I admire John so much

I've been so busy. You see, we're moving to a brand new trailer in South Park. It's so nice. I got a nice set of white wall tires picked out, and I got to pick out the color of the plastic wall tiles in the living room.

There is even a friendly crack dealer, right on the corner. After only a few visits he's even offering us freebies, and I got a crack-hit punch card!!! Only 10 visits and I get a bag of heroin for FREE!

My friend John is someone to admire though. John can do anything.

He went to the doctor for his normal herpeygonnasiphilHIV test (he'd been in a car with me, so it was a smart precaution, beside the antibiotics he got on just in case there was some latency), and started taking Chantix, and now he's a non-smoker.

Just sayin. Shout out to John. You're like my hero.

Friday, April 3, 2009

I'm a fat pig, and I love it.

So I don't know if you've heard, but I'm really into feederism.

Feederism is a fetish, where you find the act of feeding and gaining weight sexy. I'm even into eating/feeding during sex.

So Robby and I feed each other, and the more weight we gain the hotter we think it is.
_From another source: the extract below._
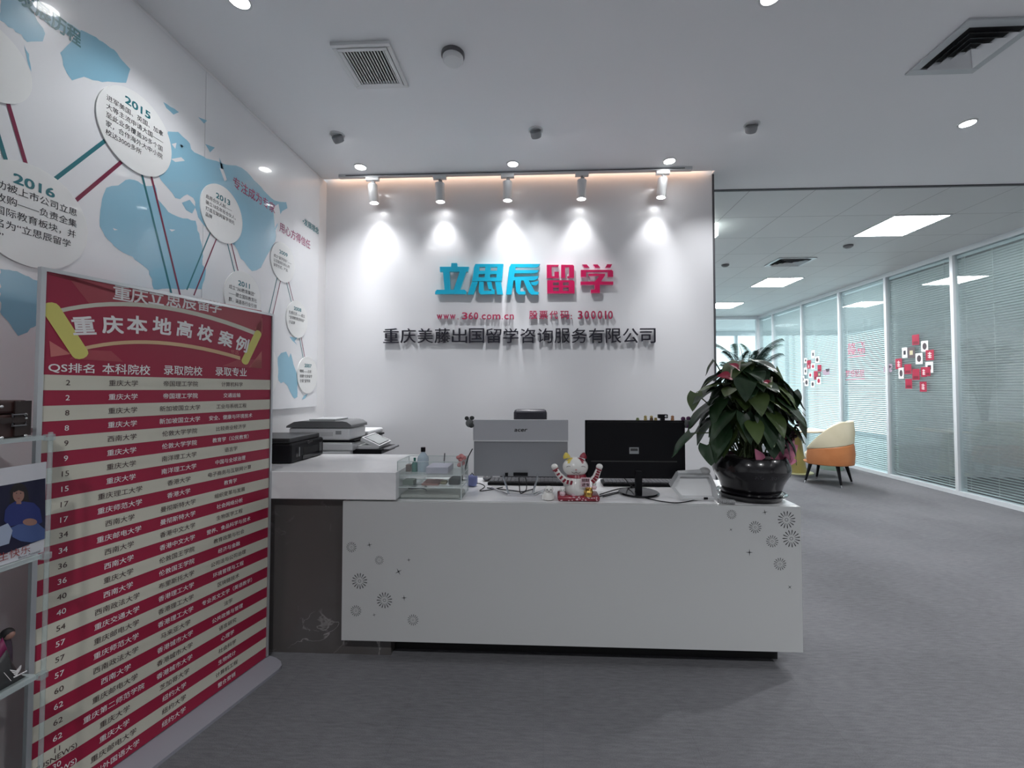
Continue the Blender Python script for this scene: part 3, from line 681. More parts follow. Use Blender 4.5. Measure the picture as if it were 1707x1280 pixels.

At some point we're expecting to be so fat that we won't be able to bang anymore (it'll be another month or two for that), but we'll probably be semi-immobile at that point. You know, as hot as it is--the mechanics just don't work anymore once your belly/ass sticks out a certain distance.

Monday, March 23, 2009

NASCAR

After a long weekend, I started out my week a little bit worse for the wear.

I realized my favorite Tony Stewart hat was dirty, as was my NASCAR logo jacket. I guess I had one too many cans of Keystone Ice after country line dancing, and then ended up falling off the adult tricycle I was riding home.

Sunday, March 22, 2009

So True.

Old Spice

I can't believe I ran out of Old Spice.

Everyone knows Old Spice is my trademark scent. They stopped carrying it anywhere within 25 miles of my house....and now I'm scent free! I'm freaking out. Now, all I smell like is Head and Shoulders and Dial soap.

I'm going to have to take the bus to Renton to get some.

The things I do to enrich your lives.